-- SUPPLIED DATA --
>> BEGIN

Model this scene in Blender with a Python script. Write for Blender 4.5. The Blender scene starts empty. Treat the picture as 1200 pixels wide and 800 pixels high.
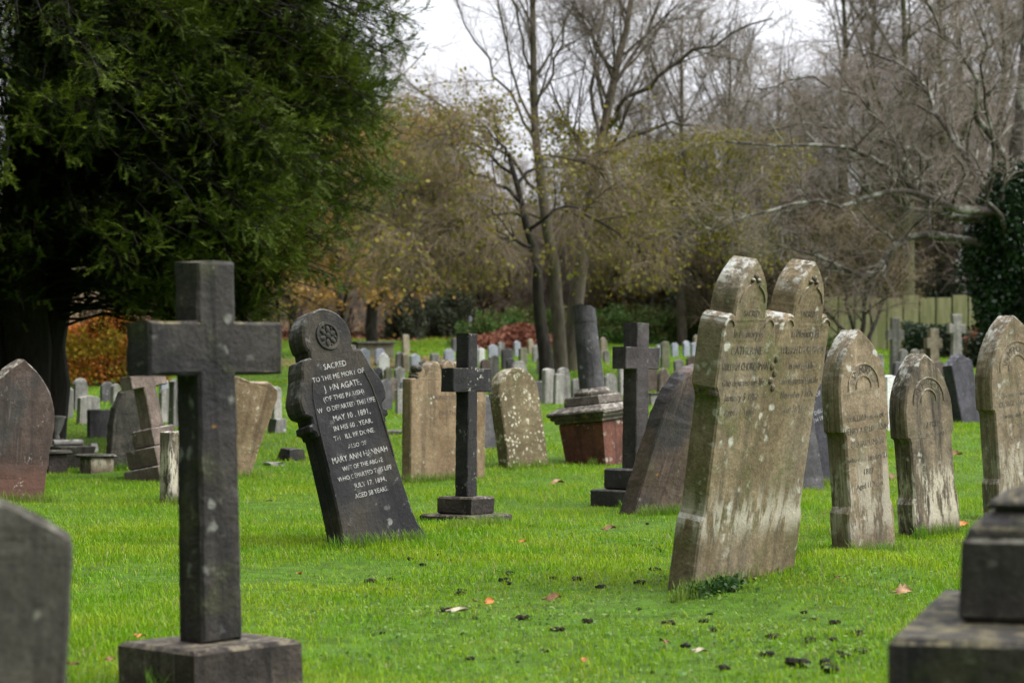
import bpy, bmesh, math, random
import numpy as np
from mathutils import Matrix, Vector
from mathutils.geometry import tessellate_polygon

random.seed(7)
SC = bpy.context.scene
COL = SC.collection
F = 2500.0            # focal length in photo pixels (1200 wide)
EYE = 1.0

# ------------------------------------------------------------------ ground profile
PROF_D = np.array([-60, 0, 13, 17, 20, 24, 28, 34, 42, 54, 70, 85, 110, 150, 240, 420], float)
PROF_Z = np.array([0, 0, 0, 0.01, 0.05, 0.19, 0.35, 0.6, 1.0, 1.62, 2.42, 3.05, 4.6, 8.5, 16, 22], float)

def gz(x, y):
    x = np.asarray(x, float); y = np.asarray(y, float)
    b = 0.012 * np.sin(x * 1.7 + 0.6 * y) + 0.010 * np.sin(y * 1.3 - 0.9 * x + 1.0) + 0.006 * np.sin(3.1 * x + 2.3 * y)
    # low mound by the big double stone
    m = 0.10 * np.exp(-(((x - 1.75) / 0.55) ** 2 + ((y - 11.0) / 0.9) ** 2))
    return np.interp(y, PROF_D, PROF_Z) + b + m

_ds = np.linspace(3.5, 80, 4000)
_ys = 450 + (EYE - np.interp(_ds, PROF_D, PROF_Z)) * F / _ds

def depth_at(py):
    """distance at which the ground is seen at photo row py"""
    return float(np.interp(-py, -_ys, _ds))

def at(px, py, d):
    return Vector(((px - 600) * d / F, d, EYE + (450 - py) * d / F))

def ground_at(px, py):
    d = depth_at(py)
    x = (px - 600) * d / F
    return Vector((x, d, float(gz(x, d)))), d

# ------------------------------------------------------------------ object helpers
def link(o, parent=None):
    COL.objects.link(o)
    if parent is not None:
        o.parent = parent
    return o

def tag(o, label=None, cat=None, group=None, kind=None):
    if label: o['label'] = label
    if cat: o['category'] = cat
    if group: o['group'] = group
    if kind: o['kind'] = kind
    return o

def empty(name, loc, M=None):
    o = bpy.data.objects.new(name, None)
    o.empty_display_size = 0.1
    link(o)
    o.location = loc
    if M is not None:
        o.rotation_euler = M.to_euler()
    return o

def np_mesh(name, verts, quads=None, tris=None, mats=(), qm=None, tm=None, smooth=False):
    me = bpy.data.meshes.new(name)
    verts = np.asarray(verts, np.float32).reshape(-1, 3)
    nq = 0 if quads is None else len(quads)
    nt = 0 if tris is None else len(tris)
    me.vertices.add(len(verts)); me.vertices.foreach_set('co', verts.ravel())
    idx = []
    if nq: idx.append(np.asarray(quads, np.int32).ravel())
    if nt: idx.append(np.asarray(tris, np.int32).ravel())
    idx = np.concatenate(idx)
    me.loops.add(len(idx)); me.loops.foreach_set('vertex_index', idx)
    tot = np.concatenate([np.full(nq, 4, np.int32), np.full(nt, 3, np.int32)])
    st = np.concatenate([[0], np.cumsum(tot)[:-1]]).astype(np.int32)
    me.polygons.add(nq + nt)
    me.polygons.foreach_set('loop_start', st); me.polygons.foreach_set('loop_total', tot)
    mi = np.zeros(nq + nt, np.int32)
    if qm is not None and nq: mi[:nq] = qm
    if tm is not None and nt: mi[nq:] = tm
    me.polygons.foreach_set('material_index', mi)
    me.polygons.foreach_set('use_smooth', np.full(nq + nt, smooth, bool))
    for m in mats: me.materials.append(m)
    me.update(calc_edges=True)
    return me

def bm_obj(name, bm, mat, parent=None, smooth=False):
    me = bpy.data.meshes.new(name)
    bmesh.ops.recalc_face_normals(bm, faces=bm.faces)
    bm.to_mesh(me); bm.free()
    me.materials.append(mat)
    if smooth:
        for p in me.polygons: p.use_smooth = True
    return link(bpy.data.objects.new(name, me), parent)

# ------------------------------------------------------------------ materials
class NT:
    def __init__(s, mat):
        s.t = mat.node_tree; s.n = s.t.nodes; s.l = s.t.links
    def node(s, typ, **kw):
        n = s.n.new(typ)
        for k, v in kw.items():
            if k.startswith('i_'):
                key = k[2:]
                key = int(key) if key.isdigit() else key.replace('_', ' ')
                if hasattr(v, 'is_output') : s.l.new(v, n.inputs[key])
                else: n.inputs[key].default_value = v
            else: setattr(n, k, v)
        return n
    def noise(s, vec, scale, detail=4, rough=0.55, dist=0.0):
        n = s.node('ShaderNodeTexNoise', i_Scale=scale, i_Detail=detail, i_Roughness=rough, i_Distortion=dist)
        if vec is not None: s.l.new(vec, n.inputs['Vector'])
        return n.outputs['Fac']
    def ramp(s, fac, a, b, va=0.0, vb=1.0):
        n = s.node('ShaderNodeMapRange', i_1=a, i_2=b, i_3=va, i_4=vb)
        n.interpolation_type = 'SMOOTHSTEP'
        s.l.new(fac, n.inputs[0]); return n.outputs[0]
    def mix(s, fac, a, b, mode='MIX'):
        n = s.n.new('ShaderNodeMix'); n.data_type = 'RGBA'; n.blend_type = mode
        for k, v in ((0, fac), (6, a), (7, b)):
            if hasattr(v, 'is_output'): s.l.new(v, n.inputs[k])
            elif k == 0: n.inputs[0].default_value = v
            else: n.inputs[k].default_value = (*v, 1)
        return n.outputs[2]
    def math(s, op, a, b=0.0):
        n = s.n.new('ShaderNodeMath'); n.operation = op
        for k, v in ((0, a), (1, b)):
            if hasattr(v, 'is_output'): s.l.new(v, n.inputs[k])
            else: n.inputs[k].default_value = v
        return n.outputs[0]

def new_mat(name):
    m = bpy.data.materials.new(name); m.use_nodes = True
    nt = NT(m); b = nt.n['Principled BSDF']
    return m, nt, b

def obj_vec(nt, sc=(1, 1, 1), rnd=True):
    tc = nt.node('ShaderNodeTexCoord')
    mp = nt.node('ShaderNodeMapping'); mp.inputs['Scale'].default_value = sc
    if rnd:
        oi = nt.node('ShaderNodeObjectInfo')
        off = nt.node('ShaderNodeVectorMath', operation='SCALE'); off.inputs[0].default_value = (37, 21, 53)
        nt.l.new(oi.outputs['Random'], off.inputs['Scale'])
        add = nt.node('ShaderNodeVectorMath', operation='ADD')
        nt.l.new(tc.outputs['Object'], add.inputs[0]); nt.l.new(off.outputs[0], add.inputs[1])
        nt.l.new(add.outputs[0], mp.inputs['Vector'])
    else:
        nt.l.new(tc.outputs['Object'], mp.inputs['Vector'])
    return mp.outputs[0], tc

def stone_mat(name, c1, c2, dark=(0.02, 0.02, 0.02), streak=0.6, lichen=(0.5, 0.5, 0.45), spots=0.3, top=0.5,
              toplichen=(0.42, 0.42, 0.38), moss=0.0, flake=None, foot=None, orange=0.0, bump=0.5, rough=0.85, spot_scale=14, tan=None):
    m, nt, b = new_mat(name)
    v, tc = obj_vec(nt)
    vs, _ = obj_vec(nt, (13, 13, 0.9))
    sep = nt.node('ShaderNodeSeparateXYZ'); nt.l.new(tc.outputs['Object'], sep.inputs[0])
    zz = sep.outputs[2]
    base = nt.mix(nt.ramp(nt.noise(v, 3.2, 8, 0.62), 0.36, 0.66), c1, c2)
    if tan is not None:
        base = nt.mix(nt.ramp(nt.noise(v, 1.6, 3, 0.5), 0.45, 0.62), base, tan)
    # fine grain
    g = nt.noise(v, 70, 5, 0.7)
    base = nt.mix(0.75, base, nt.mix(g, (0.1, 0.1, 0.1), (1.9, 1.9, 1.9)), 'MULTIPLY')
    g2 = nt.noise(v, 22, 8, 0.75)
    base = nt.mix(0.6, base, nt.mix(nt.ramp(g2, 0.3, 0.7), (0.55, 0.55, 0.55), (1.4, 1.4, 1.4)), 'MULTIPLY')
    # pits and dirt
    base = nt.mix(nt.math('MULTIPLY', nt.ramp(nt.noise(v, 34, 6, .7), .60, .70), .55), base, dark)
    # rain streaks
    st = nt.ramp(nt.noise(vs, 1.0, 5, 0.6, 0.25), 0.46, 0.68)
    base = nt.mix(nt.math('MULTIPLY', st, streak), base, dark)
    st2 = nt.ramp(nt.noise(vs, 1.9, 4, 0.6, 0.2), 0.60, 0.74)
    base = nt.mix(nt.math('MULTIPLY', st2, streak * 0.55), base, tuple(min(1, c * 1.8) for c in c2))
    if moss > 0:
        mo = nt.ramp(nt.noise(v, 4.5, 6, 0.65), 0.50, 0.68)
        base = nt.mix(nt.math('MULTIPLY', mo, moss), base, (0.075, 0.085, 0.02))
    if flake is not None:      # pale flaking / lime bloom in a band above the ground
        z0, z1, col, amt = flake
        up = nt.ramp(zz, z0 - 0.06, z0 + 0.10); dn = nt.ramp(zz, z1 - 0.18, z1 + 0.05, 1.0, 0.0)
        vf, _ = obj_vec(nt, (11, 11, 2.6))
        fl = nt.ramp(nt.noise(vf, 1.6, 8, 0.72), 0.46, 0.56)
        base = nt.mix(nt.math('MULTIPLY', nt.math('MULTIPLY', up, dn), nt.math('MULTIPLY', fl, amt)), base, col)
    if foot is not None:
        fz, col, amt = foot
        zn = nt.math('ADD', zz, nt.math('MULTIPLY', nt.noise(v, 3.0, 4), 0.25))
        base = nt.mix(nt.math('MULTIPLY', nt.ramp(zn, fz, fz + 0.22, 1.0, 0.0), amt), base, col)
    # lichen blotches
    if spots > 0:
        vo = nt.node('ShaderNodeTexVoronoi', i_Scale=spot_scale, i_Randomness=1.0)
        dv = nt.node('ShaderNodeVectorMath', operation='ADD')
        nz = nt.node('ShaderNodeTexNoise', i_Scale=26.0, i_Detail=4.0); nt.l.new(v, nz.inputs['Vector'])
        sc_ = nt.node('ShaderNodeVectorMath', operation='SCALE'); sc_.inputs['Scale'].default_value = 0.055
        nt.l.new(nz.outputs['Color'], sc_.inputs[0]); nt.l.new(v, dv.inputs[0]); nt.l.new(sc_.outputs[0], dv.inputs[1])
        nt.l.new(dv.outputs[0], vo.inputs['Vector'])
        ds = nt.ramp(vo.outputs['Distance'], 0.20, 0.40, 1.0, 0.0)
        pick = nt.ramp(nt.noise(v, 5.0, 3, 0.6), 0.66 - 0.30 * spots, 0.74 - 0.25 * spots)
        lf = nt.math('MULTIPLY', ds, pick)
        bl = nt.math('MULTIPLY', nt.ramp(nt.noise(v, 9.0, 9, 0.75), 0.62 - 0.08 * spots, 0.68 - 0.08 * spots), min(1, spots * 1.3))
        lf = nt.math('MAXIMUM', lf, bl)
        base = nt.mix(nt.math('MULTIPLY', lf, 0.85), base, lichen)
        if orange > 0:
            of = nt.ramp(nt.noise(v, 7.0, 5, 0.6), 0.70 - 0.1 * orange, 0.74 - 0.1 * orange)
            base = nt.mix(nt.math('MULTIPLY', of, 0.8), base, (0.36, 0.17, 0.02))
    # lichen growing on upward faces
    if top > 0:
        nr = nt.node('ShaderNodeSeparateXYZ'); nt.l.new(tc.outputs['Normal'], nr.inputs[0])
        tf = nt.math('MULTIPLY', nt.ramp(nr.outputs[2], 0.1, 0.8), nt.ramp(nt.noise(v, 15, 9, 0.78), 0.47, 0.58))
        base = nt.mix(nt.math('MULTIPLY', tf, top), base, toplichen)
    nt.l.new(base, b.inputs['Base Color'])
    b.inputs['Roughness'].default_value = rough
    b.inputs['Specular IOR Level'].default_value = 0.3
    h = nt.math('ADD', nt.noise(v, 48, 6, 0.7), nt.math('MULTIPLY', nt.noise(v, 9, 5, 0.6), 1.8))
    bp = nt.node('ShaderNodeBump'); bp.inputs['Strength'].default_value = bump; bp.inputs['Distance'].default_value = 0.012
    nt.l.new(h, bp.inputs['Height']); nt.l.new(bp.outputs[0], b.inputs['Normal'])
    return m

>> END

-- EXERCISE AIM --
Without the pictures, return the listing above from its first line through the line that has "16, 22], float)".

-- EXERCISE SOLUTION --
Model this scene in Blender with a Python script. Write for Blender 4.5. The Blender scene starts empty. Treat the picture as 1200 pixels wide and 800 pixels high.
import bpy, bmesh, math, random
import numpy as np
from mathutils import Matrix, Vector
from mathutils.geometry import tessellate_polygon

random.seed(7)
SC = bpy.context.scene
COL = SC.collection
F = 2500.0            # focal length in photo pixels (1200 wide)
EYE = 1.0

# ------------------------------------------------------------------ ground profile
PROF_D = np.array([-60, 0, 13, 17, 20, 24, 28, 34, 42, 54, 70, 85, 110, 150, 240, 420], float)
PROF_Z = np.array([0, 0, 0, 0.01, 0.05, 0.19, 0.35, 0.6, 1.0, 1.62, 2.42, 3.05, 4.6, 8.5, 16, 22], float)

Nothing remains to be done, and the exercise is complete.